begin Collected material

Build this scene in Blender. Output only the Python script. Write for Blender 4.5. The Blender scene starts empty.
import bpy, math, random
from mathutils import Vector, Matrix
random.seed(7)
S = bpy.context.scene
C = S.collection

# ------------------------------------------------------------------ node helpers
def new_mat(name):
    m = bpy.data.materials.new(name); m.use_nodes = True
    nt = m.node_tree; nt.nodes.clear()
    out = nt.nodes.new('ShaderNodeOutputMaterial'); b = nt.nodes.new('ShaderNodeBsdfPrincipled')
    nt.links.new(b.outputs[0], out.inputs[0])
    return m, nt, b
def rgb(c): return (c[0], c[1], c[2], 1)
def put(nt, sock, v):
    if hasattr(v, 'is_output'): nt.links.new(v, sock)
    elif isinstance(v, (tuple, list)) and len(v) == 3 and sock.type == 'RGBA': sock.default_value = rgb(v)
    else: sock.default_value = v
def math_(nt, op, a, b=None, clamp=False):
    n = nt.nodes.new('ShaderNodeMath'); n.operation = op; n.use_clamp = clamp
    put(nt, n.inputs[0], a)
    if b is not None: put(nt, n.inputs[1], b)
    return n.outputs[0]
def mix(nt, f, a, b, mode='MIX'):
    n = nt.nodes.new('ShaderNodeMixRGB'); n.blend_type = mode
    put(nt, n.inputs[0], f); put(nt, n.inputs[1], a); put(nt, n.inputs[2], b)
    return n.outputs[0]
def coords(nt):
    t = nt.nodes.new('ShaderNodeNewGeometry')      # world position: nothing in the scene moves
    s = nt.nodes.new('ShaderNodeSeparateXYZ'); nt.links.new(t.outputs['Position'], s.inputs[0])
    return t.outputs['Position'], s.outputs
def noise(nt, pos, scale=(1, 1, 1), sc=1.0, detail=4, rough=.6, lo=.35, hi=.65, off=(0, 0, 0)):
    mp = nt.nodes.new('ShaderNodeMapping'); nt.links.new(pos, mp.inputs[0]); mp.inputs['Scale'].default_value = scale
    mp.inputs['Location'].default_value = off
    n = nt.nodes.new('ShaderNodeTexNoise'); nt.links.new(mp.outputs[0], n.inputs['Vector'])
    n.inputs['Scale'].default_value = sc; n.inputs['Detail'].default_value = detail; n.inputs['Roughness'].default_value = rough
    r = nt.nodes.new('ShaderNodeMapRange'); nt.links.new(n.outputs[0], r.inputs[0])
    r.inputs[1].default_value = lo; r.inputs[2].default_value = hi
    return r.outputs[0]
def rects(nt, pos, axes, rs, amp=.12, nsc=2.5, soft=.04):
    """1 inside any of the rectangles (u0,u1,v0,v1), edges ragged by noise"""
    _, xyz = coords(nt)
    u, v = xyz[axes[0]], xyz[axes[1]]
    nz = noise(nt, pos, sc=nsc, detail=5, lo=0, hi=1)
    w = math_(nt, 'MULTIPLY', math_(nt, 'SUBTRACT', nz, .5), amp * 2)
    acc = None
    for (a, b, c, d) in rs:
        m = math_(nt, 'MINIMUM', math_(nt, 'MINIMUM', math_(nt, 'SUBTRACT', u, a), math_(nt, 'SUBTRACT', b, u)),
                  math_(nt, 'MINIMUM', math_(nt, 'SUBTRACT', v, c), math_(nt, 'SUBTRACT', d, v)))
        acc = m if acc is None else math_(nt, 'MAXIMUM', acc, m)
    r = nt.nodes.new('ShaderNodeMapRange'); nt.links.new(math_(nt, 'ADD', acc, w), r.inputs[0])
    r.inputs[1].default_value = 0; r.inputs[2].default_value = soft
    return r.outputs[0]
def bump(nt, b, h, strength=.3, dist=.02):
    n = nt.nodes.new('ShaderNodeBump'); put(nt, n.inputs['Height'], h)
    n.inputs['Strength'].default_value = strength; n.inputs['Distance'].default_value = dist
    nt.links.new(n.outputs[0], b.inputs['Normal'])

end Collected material

Directive:
Lines that hold "scene" are the ones to copy; find all of them.

Final result:
Build this scene in Blender. Output only the Python script. Write for Blender 4.5. The Blender scene starts empty.
S = bpy.context.scene
    t = nt.nodes.new('ShaderNodeNewGeometry')      # world position: nothing in the scene moves